Buying a park model RV is a bit more like buying a house than buying an RV. Classified as recreational vehicles because they have a wheeled base and can be moved, park models are not designed for frequent traveling like other RV types. Originally developed to serve as seasonal or temporary housing, their wheeled base allows park model RVs to be towed to a location where they generally remain for months, often years.

These mini homes – park models are legally limited in size to 400 square feet — have become increasingly popular over the last few years. Typically used to provide affordable low cost, low maintenance vacation housing, like a cottage on the beach or a cabin in the woods, park model RVs come in one-, two- or three-bedroom models that also feature a full-size bathroom, living and dining areas, kitchen with full-size appliances, and often a laundry room. Many new park models also feature lofts, crown moldings and other upscale architectural details popular in residential homes. Because outdoor add-ons are only limited by the space of the lot on which the park model sits, many owners dramatically increase usable space by adding covered porches, large patios or decks with outdoor grills and fire pits, and storage sheds.

While vacation homes continue to comprise the majority of park model sales, the difficult economy and cost of real estate has enticed more people to use these unique RVs as a primary residence. Park model RV resort villages are becoming more common. Quite a few retirees maintain two park model RVs, dividing their year between winters on the Florida coast and summers with friends and family in their home state. Some maintain a traditional RV for general travel in addition to their park model “home.” A renewed interest in camping and the outdoors has led many enterprising RV resort and campground owners to install park model RVs on their campgrounds. Used as camping cabins, roomy, free-standing, park model RVs are popular with family vacationers tired of crowded, noisy hotel rooms.

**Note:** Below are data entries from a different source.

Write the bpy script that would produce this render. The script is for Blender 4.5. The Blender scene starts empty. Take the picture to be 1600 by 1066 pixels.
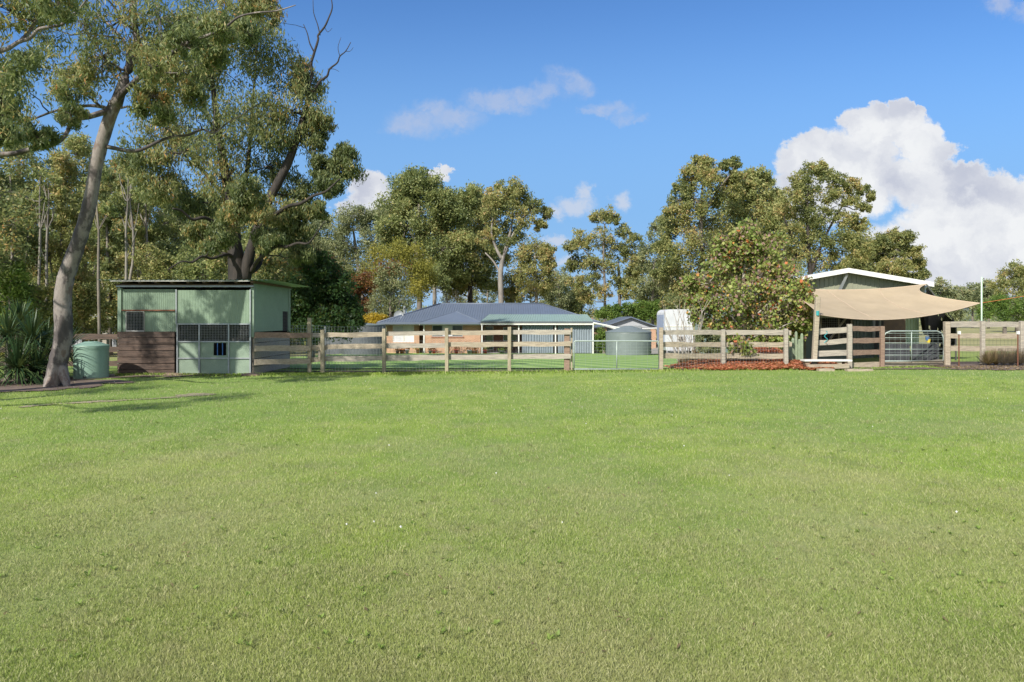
import bpy, math, random
import numpy as np
from mathutils import Vector, noise as mnoise
random.seed(7); rng = np.random.default_rng(11)
F = 1067.0; CH = 1.6; HZ = 500.0
S = bpy.context.scene; C = S.collection
def P(px, py, Y): return ((px-800)/F*Y, Y, CH+(HZ-py)/F*Y)
def PX(px, Y): return (px-800)/F*Y
def PZ(py, Y): return CH+(HZ-py)/F*Y
def sst(a, b, x):
    t = min(1, max(0, (x-a)/(b-a))); return t*t*(3-2*t)
def g(x, y):
    f = sst(18, 11, x) if x > 0 else 1.0
    t = min(1, max(0, (y-22)/32.0))
    return -1.08*t*f
# ------------------------------------------------------------ materials
MATS = {}
def nd(nt, t, **kw):
    n = nt.nodes.new(t)
    for k, v in kw.items(): setattr(n, k, v)
    return n
def newmat(name):
    m = bpy.data.materials.new(name); m.use_nodes = True
    nt = m.node_tree; nt.nodes.clear()
    out = nd(nt, 'ShaderNodeOutputMaterial'); b = nd(nt, 'ShaderNodeBsdfPrincipled')
    nt.links.new(b.outputs[0], out.inputs[0]); MATS[name] = m
    return m, nt, b, out
def ramp(nt, fac, stops):
    r = nd(nt, 'ShaderNodeValToRGB'); e = r.color_ramp.elements
    e[0].position = stops[0][0]; e[0].color = (*stops[0][1], 1)
    e[1].position = stops[-1][0]; e[1].color = (*stops[-1][1], 1)
    for p, c in stops[1:-1]:
        x = e.new(p); x.color = (*c, 1)
    nt.links.new(fac, r.inputs[0]); return r.outputs[0]
def coords(nt, scale=(1,1,1)):
    tc = nd(nt, 'ShaderNodeTexCoord'); mp = nd(nt, 'ShaderNodeMapping')
    mp.inputs['Scale'].default_value = scale
    nt.links.new(tc.outputs['Object'], mp.inputs[0]); return mp.outputs[0]
def noisen(nt, vec, scale, detail=5, rough=.6):
    n = nd(nt, 'ShaderNodeTexNoise'); n.inputs['Scale'].default_value = scale
    n.inputs['Detail'].default_value = detail; n.inputs['Roughness'].default_value = rough
    nt.links.new(vec, n.inputs['Vector']); return n.outputs[0]
def mixc(nt, fac, a, b, mode='MIX'):
    m = nd(nt, 'ShaderNodeMix', data_type='RGBA', blend_type=mode)
    for s, v in ((m.inputs[0], fac), (m.inputs[6], a), (m.inputs[7], b)):
        if isinstance(v, (int, float)): s.default_value = v
        elif isinstance(v, tuple): s.default_value = (*v, 1)
        else: nt.links.new(v, s)
    return m.outputs[2]
def bump(nt, b, h, strength=.3, dist=.01):
    n = nd(nt, 'ShaderNodeBump'); n.inputs['Strength'].default_value = strength; n.inputs['Distance'].default_value = dist
    nt.links.new(h, n.inputs['Height']); nt.links.new(n.outputs[0], b.inputs['Normal'])
def simple(name, c1, c2=None, scale=3, rough=.7, metal=0, stretch=(1,1,1), bmp=0, fine=None):
    m, nt, b, o = newmat(name)
    c2 = c2 or tuple(x*.75 for x in c1)
    v = coords(nt, stretch); n = noisen(nt, v, scale)
    col = ramp(nt, n, [(.3, c2), (.7, c1)])
    if fine:
        n2 = noisen(nt, v, scale*12, 3); col = mixc(nt, fine, col, ramp(nt, n2, [(.35, (0.25,0.25,0.25)), (.65, (1,1,1))]), 'MULTIPLY')
    nt.links.new(col, b.inputs['Base Color']); b.inputs['Roughness'].default_value = rough; b.inputs['Metallic'].default_value = metal
    if bmp: bump(nt, b, noisen(nt, v, scale*8, 4), bmp)
    return m
def foliage(name, cols, rough=.5, trans=.5, bright=1.9):
    """cols: list of (pos,color) picked by the per-leaf attribute"""
    m, nt, b, o = newmat(name)
    at = nd(nt, 'ShaderNodeAttribute', attribute_name='rnd')
    col = ramp(nt, at.outputs['Fac'], [(p, tuple(min(.75,x*bright*k) for x, k in zip(c, (1.08,1.04,.94)))) for p, c in cols])
    nt.links.new(col, b.inputs['Base Color']); b.inputs['Roughness'].default_value = rough
    b.inputs['Specular IOR Level'].default_value = .35
    t = nd(nt, 'ShaderNodeBsdfTranslucent'); mx = nd(nt, 'ShaderNodeMixShader'); mx.inputs[0].default_value = trans
    nt.links.new(mixc(nt, .35, col, (.26,.28,.06), 'MIX'), t.inputs[0])
    nt.links.new(b.outputs[0], mx.inputs[1]); nt.links.new(t.outputs[0], mx.inputs[2]); nt.links.new(mx.outputs[0], o.inputs[0])
    return m
simple('green_metal', (.21,.285,.20), (.165,.23,.165), 1.5, .45, fine=.12)
simple('green_side', (.20,.30,.225), (.17,.26,.195), 1.5, .45, fine=.12)
simple('green_panel', (.23,.30,.22), (.18,.24,.18), 2.5, .5, fine=.2)
simple('galv', (.33,.35,.36), (.24,.26,.27), 12, .4, .3)
simple('gate_steel', (.36,.42,.38), (.28,.33,.30), 9, .45, .1)
simple('roof_underside', (.42,.42,.38), (.3,.3,.28), 3, .6)
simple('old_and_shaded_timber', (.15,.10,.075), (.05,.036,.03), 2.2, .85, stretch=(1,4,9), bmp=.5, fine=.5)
simple('rail_timber', (.47,.40,.30), (.26,.215,.16), 2.5, .85, stretch=(1.2,6,10), bmp=.6, fine=.4)
simple('rail_timber_grey', (.46,.41,.335), (.26,.235,.20), 2.5, .85, stretch=(1.2,6,10), bmp=.6, fine=.4)
simple('rail_timber_brown', (.32,.22,.16), (.18,.12,.09), 2.5, .85, stretch=(1.2,6,10), bmp=.6, fine=.4)
simple('post_timber', (.45,.385,.27), (.24,.205,.14), 2.5, .85, stretch=(6,6,1.2), bmp=.6, fine=.45)
simple('rust', (.2,.08,.04), (.1,.045,.03), 8, .9)
simple('wire', (.36,.38,.38), (.24,.25,.25), 20, .5, .3)
simple('wire_dark', (.08,.08,.08), (.05,.05,.05), 20, .6)
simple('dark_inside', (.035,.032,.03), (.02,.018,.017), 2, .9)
simple('tank_green', (.22,.34,.27), (.17,.27,.21), 2.0, .5, fine=.15)
simple('tank_grey', (.16,.19,.19), (.125,.15,.15), 2, .5)
simple('tank_dark', (.11,.12,.135), (.08,.09,.10), 2, .5)
simple('roof_blue', (.115,.14,.19), (.10,.125,.17), .7, .45, fine=.1)
simple('roof_green', (.23,.315,.285), (.20,.28,.25), 1, .45, fine=.1)
simple('white_paint', (.66,.66,.63), (.56,.56,.53), 2, .5)
simple('white_trim', (.74,.73,.68), (.6,.58,.52), 4, .5)
simple('cream', (.62,.55,.42), (.52,.46,.36), 2, .6)
simple('curtain', (.20,.235,.27), (.16,.19,.22), 3, .85)
simple('blind', (.55,.56,.58), (.45,.46,.48), 3, .8)
simple('blue_paint', (.03,.12,.35), None, 4, .5)
simple('teal_plastic', (.03,.3,.32), None, 4, .5)
simple('red_plastic', (.42,.05,.04), None, 4, .5)
simple('orange_plastic', (.6,.2,.06), None, 4, .5)
simple('yellow_plastic', (.65,.5,.04), None, 4, .5)
simple('terracotta', (.4,.17,.09), None, 5, .8)
simple('black_cloth', (.022,.022,.026), (.014,.014,.017), 5, .85)
simple('rubber', (.045,.048,.055), (.03,.032,.037), 6, .8, fine=.3)
simple('shed_olive', (.27,.28,.20), (.22,.225,.165), 1.5, .55, fine=.12)
simple('shed_wall', (.15,.2,.19), (.12,.16,.155), 1.5, .55, fine=.15)
simple('shed_pale', (.42,.56,.42), (.36,.48,.36), 1.5, .5)
simple('brown_board', (.16,.1,.06), (.10,.065,.045), 3, .8, fine=.3)
simple('concrete', (.4,.39,.36), (.28,.27,.25), 4, .85, fine=.3)
simple('gravel', (.36,.34,.31), (.2,.19,.17), 14, .9, fine=.4)
simple('sail_seam', (.5,.39,.28), None, 6, .85)
simple('far_wall', (.36,.37,.39), (.3,.31,.33), .8, .6)
simple('cactus', (.24,.29,.19), (.15,.19,.12), 8, .7)
simple('orange_rope', (.6,.2,.05), None, 8, .7)
simple('caravan_white', (.52,.53,.55), (.40,.41,.44), 1.6, .8, stretch=(2,1,.7), bmp=1)
simple('caravan_blue', (.3,.34,.45), (.25,.29,.4), 2, .6)
simple('caravan_dark', (.05,.05,.055), None, 2, .4)
# bark
def bark(name, stops, sc=2.2, st=(1,1,.35), bm=.4):
    m, nt, b, o = newmat(name); v = coords(nt, st); n = noisen(nt, v, sc, 7, .62)
    n2 = noisen(nt, v, sc*9, 4)
    col = mixc(nt, .35, ramp(nt, n, stops), ramp(nt, n2, [(.3,(.35,.33,.32)),(.65,(1,1,1))]), 'MULTIPLY')
    nt.links.new(col, b.inputs['Base Color']); b.inputs['Roughness'].default_value = .8; bump(nt, b, n2, bm, .02)
bark('bark_smooth', [(.40,(.06,.05,.048)), (.48,(.09,.075,.07)), (.51,(.19,.165,.15)), (.57,(.235,.205,.185)), (.60,(.16,.12,.10)), (.7,(.14,.105,.09))], 1.9, (1.2,1.2,.6))
bark('bark_pale', [(.35,(.12,.105,.095)), (.5,(.21,.19,.165)), (.7,(.29,.26,.225))])
bark('bark_dark', [(.35,(.012,.010,.008)), (.6,(.04,.03,.024))], 5, (1,1,.2), .9)
bark('bark_brown', [(.35,(.09,.075,.062)), (.65,(.22,.19,.16))], 4, (1,1,.25), .6)
bark('bark_bare', [(.35,(.22,.19,.17)), (.65,(.42,.38,.33))], 4, (1,1,.4), .3)
# foliage palettes
foliage('leaf_gum', [(0,(.04,.06,.026)), (.35,(.085,.115,.05)), (.65,(.16,.175,.08)), (.93,(.24,.19,.09)), (1,(.25,.13,.05))])
foliage('leaf_dark', [(0,(.04,.06,.028)), (.45,(.09,.112,.05)), (.75,(.165,.17,.075)), (1,(.25,.15,.06))])
foliage('leaf_olive', [(0,(.055,.08,.035)), (.42,(.13,.155,.062)), (.8,(.22,.23,.10)), (1,(.25,.19,.09))])
foliage('leaf_olive_warm', [(0,(.06,.08,.035)), (.42,(.14,.155,.06)), (.75,(.22,.21,.09)), (1,(.26,.18,.09))])
foliage('leaf_grey', [(0,(.07,.09,.05)), (.45,(.135,.155,.085)), (.85,(.2,.215,.12)), (1,(.22,.18,.11))])
foliage('leaf_yellowgreen', [(0,(.11,.115,.025)), (.5,(.17,.165,.035)), (1,(.22,.2,.05))])
foliage('leaf_brightgreen', [(0,(.05,.10,.025)), (.5,(.10,.16,.035)), (1,(.16,.22,.06))], bright=1.5)
foliage('leaf_deepgreen', [(0,(.018,.045,.015)), (.5,(.03,.07,.022)), (1,(.05,.1,.03))], bright=1.0)
foliage('leaf_gold', [(0,(.35,.25,.02)), (.5,(.5,.38,.04)), (1,(.6,.45,.08))], bright=1)
foliage('leaf_red', [(0,(.12,.05,.03)), (.4,(.22,.09,.05)), (.7,(.16,.12,.04)), (1,(.35,.13,.05))], bright=0.9)
foliage('leaf_maple', [(0,(.10,.14,.04)), (.38,(.15,.19,.055)), (.5,(.14,.10,.09)), (.68,(.19,.12,.115)), (.82,(.17,.20,.06)), (.93,(.22,.22,.07)), (.975,(.42,.17,.05)), (1,(.45,.10,.05))], bright=2.0)
foliage('leaf_yucca', [(0,(.018,.045,.018)), (.6,(.04,.085,.034)), (1,(.10,.15,.06))], .4, .15, .9)
foliage('leaf_dry', [(0,(.16,.12,.08)), (.5,(.26,.2,.13)), (1,(.36,.28,.19))], bright=1)
foliage('leaf_litter', [(0,(.28,.08,.05)), (.4,(.52,.18,.11)), (.7,(.6,.28,.16)), (1,(.42,.24,.15))], bright=.95)
foliage('leaf_weed', [(0,(.13,.21,.045)), (1,(.22,.31,.08))], bright=1.3)
foliage('leaf_tuft', [(0,(.2,.26,.09)), (.6,(.32,.36,.15)), (1,(.5,.46,.27))], bright=1)
foliage('leaf_palm', [(0,(.05,.11,.03)), (1,(.1,.19,.06))])
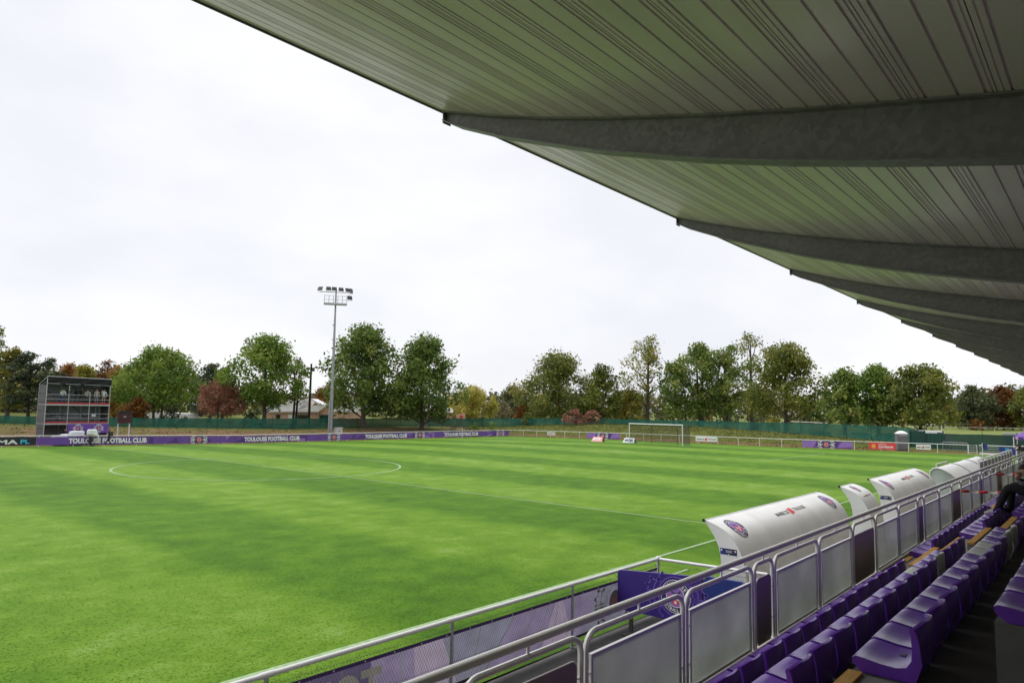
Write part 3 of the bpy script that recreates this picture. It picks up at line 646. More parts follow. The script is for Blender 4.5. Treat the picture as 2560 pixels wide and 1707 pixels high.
# hazard tapes
TAPER = mat('tape_red', (0.55, 0.01, 0.02), 0.35); TAPEW = mat('tape_white', (0.7, 0.7, 0.7), 0.35)
def tape(p, q, label):
    p, q = np.array(p), np.array(q); n = 9; m = MB()
    for i in range(n):
        a, b = p+(q-p)*i/n, p+(q-p)*(i+1)/n
        sa, sb = (-0.05*math.sin(math.pi*j/n) for j in (i, i+1)); h = 0.035
        tw = 0.012 if i % 2 else -0.012
        m.add([a+(tw, 0, sa-h), b+(-tw, 0, sb-h), b+(tw, 0, sb+h), a+(-tw, 0, sa+h)], [(0, 1, 2, 3)], i % 2)
    m.tube([p, p+(q-p)*0.06], 0.006, 5, 1)
    tag(m.build('barrier_tape', [TAPER, TAPEW]), label, 'tape')
tape((-3.12, -41.43, 2.25), (-3.12, -43.3, 2.43), 'red and white barrier tape across the aisle beside the seated person')
tape((4.07, -41.43, 2.25), (4.07, -43.6, 2.6), 'red and white barrier tape stretched farther along, above the seated person')

# ------------------------------------------------------------------ team shelters
prof = [(-37.93, 1.95), (-38.10, 1.905), (-38.24, 1.855), (-38.36, 1.80), (-38.46, 1.735), (-38.55, 1.65), (-38.63, 1.545), (-38.70, 1.42), (-38.76, 1.27), (-38.81, 1.07), (-38.85, 0.8), (-38.88, 0.4), (-38.9, 0.0)]
front = [(-37.93, 1.93), (-38.05, 1.79), (-38.17, 1.61), (-38.25, 1.44), (-38.29, 1.24), (-38.30, 1.04), (-38.28, 0.7), (-38.22, 0.35), (-38.15, 0.0)]
pcum = [0.0]
for i in range(1, len(prof)): pcum.append(pcum[-1]+math.hypot(prof[i][0]-prof[i-1][0], prof[i][1]-prof[i-1][1]))
PY, PZZ = [p[0] for p in prof], [p[1] for p in prof]
def shell_map(x0):
    def fm(u, v, o):                       # u along +X from x0, v = distance down the shell from the front tube (negative up)
        s_ = -v; y, z = np.interp(s_, pcum, PY), np.interp(s_, pcum, PZZ)
        y2, z2 = np.interp(s_+0.02, pcum, PY), np.interp(s_+0.02, pcum, PZZ); t = np.array([y2-y, z2-z]); t /= np.linalg.norm(t)
        return np.array([x0+u, y+t[1]*o, z-t[0]*o])
    return fm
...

Recently, use of park model RVs has begun moving beyond the leisure market. Far less expensive than constructing traditional buildings and requiring less land, people are buying park models to serve as business offices, art studios, carpentry workshops and in-law apartments. They can be easily customized to accommodate people with disabilities or special needs.

Park model RVs come in two sizes:

  • 8-foot park models can be hitched to the back of a truck and towed to their site without special permits, just like an RV travel trailer. Snowbirds often purchase 8-footers, towing them from north to south every 6 months as the seasons change.
  • 12 foot park models must be moved by a professional transportation service which requires special highway permits. The cost of transportation leads cost-conscious RVs to purchase 12-footers from individuals or RV dealers located near the vehicle’s destination site.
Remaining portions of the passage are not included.